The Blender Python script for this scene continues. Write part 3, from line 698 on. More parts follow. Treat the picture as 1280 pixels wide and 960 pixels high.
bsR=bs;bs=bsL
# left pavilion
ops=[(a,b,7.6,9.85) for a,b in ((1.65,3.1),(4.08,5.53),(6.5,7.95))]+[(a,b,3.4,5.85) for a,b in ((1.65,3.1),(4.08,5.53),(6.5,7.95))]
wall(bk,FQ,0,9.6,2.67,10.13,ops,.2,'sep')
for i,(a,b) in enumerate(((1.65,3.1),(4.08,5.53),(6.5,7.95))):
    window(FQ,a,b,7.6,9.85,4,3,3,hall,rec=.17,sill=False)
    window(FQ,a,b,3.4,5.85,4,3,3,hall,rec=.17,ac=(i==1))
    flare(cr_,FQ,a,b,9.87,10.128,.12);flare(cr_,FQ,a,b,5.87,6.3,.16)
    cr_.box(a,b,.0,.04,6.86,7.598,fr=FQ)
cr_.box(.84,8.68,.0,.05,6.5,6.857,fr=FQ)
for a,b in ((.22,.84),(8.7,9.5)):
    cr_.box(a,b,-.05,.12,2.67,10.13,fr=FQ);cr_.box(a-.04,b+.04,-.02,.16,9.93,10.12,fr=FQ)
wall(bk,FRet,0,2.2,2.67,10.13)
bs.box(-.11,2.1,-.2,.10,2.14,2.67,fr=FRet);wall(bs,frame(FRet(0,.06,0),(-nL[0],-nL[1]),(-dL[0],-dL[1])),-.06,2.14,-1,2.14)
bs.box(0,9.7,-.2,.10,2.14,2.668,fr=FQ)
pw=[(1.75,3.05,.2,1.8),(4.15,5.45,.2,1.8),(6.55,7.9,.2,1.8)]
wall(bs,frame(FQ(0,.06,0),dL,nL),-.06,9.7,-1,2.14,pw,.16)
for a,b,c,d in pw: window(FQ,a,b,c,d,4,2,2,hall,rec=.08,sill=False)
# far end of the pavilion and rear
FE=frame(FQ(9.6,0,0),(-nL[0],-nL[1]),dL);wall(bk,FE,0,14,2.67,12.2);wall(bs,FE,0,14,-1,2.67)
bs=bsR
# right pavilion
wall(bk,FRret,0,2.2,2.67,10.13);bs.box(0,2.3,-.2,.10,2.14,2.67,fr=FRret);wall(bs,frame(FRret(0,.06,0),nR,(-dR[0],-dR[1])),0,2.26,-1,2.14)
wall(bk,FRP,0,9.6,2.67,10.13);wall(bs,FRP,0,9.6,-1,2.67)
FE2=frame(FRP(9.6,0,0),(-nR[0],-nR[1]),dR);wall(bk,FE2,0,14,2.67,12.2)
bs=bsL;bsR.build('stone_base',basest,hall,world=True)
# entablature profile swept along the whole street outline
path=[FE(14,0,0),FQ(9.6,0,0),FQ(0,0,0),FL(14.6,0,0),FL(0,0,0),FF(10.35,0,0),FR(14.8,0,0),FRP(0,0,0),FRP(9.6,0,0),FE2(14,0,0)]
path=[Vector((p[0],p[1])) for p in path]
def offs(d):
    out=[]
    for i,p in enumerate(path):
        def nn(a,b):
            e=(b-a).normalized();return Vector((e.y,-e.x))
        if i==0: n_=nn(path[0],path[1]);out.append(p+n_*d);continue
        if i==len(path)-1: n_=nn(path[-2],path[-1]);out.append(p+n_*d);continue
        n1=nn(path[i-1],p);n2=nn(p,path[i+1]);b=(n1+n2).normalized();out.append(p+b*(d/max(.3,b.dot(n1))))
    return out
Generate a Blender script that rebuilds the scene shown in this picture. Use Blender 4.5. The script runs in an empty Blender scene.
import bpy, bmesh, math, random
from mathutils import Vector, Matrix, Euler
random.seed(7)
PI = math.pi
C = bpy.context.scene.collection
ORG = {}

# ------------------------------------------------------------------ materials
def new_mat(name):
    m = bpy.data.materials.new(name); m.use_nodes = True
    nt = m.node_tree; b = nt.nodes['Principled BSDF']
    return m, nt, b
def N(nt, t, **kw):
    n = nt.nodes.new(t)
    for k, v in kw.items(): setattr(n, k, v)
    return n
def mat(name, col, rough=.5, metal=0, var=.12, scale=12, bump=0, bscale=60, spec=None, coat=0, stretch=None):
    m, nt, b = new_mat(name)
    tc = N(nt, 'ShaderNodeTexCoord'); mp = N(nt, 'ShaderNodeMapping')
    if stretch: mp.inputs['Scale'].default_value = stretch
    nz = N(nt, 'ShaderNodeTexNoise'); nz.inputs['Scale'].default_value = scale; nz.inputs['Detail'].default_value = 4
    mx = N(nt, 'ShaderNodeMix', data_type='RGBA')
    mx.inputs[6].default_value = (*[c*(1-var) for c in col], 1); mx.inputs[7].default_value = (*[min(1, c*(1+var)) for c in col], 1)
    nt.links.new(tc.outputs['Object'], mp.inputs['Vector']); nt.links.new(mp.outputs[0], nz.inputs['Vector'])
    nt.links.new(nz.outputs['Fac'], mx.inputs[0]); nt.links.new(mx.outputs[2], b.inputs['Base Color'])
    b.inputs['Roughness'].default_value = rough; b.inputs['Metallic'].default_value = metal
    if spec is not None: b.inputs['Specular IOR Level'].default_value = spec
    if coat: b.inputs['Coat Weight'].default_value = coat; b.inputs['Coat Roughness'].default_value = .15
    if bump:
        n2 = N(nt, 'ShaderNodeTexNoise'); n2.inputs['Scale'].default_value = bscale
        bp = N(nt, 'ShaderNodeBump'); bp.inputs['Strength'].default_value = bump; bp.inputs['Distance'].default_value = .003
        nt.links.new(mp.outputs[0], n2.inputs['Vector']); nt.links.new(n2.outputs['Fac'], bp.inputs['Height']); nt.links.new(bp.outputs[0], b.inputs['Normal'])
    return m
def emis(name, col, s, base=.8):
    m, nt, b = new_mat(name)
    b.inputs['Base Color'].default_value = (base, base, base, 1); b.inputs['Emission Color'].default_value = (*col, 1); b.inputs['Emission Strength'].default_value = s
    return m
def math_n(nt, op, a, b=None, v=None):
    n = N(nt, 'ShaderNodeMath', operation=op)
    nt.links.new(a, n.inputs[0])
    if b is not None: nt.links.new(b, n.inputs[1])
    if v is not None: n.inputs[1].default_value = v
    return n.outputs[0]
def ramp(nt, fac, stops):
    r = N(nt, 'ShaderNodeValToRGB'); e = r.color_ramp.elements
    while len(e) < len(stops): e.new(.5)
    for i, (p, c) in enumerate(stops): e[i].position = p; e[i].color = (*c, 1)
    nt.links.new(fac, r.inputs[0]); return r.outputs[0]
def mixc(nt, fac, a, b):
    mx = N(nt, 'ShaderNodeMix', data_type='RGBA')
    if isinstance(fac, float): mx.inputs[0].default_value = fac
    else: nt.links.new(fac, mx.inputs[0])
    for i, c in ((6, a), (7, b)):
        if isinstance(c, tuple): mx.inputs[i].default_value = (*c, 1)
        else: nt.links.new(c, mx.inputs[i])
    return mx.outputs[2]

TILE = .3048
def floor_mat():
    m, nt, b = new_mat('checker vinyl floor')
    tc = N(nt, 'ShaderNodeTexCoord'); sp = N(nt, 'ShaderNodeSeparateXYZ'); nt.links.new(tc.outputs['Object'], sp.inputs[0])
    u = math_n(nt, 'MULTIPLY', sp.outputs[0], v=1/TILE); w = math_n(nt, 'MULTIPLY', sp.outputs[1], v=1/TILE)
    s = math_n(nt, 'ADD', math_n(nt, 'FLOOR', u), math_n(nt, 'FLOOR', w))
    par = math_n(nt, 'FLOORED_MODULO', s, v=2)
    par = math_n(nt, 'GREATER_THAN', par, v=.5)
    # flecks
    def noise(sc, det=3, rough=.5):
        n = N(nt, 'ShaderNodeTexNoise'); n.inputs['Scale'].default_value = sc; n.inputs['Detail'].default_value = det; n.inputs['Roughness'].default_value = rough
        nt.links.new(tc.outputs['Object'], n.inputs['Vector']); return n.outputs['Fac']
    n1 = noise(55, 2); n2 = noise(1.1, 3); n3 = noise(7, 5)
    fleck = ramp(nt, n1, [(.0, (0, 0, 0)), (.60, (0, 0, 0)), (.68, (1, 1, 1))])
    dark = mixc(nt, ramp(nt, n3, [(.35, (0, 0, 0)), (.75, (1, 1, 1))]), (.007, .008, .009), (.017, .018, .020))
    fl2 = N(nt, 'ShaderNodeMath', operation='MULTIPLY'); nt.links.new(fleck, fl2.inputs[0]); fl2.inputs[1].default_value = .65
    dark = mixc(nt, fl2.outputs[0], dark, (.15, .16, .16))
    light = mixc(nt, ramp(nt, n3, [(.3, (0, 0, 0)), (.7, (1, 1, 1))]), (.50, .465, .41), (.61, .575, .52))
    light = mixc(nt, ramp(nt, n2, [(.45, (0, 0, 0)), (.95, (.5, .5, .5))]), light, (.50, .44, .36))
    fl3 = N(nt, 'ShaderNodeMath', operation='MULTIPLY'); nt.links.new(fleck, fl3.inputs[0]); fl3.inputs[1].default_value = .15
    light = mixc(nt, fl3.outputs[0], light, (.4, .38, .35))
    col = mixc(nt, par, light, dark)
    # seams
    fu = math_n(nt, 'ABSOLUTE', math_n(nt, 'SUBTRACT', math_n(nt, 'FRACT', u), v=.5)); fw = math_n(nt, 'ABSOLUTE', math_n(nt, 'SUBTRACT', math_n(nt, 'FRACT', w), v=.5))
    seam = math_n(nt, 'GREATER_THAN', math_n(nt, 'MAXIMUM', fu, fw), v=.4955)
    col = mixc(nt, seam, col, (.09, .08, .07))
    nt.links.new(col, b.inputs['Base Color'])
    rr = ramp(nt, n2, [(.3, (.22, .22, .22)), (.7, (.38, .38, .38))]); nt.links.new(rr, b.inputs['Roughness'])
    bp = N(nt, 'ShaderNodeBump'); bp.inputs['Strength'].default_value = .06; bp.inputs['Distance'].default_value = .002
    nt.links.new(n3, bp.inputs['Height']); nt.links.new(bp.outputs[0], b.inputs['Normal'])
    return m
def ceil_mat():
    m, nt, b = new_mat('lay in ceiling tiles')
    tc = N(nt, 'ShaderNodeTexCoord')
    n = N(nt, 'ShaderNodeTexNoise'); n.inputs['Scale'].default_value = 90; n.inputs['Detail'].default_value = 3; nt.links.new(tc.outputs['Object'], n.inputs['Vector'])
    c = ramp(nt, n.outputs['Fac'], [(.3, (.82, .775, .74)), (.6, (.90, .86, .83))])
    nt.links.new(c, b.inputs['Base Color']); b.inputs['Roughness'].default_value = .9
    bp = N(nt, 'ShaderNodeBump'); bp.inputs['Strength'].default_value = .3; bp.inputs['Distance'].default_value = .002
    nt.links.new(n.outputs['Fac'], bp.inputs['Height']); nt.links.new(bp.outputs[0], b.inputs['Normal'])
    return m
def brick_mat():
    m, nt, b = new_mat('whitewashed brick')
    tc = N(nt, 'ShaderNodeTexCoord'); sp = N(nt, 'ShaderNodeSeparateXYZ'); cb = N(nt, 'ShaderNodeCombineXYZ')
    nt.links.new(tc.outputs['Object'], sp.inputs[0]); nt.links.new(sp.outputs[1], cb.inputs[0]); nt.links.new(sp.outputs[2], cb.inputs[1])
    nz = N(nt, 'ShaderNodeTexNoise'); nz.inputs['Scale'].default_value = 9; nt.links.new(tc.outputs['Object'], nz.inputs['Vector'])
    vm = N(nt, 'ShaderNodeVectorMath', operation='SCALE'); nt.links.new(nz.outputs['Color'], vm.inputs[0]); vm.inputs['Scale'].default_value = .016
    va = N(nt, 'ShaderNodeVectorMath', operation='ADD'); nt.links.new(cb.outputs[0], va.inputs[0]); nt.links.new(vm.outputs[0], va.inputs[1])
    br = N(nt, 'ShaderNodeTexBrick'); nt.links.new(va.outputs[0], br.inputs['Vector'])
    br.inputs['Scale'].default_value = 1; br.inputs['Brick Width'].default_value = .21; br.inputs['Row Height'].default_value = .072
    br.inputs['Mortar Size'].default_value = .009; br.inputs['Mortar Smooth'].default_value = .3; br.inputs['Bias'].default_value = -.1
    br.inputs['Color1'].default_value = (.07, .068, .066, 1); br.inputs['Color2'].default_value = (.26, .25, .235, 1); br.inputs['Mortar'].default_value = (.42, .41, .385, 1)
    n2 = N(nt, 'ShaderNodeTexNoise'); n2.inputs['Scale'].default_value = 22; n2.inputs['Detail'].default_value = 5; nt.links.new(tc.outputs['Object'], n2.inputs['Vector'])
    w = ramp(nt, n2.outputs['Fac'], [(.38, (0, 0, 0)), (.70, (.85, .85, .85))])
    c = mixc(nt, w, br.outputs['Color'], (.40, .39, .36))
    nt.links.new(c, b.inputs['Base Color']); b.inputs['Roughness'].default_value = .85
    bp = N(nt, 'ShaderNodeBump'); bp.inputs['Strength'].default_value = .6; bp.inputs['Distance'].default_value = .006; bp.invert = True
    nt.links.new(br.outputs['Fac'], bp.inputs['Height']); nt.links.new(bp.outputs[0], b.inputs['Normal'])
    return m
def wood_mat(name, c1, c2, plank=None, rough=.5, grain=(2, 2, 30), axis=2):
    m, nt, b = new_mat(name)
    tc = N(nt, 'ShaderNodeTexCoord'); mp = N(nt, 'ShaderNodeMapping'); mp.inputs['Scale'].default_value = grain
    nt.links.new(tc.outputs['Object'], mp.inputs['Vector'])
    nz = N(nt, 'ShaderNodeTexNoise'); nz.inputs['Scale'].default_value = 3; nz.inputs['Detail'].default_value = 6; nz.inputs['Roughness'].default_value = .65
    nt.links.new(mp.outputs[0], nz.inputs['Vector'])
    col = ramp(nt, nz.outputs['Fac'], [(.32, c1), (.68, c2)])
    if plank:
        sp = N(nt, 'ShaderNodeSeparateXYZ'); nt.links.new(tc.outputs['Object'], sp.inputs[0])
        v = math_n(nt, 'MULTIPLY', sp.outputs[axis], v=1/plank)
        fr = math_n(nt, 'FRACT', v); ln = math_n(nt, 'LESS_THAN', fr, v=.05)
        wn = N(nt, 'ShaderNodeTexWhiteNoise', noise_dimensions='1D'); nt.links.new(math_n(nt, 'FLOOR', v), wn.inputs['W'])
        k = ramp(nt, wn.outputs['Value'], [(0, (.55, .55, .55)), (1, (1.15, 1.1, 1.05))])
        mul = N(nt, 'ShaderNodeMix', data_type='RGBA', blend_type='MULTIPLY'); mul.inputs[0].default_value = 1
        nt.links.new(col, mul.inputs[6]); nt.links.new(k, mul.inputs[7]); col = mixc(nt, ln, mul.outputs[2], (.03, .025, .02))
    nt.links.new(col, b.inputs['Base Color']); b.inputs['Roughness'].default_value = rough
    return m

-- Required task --
Collect every line from the records above that contains the word "Blender".

-- Output below --
The Blender Python script for this scene continues. Write part 3, from line 698 on. More parts follow. Treat the picture as 1280 pixels wide and 960 pixels high.
Generate a Blender script that rebuilds the scene shown in this picture. Use Blender 4.5. The script runs in an empty Blender scene.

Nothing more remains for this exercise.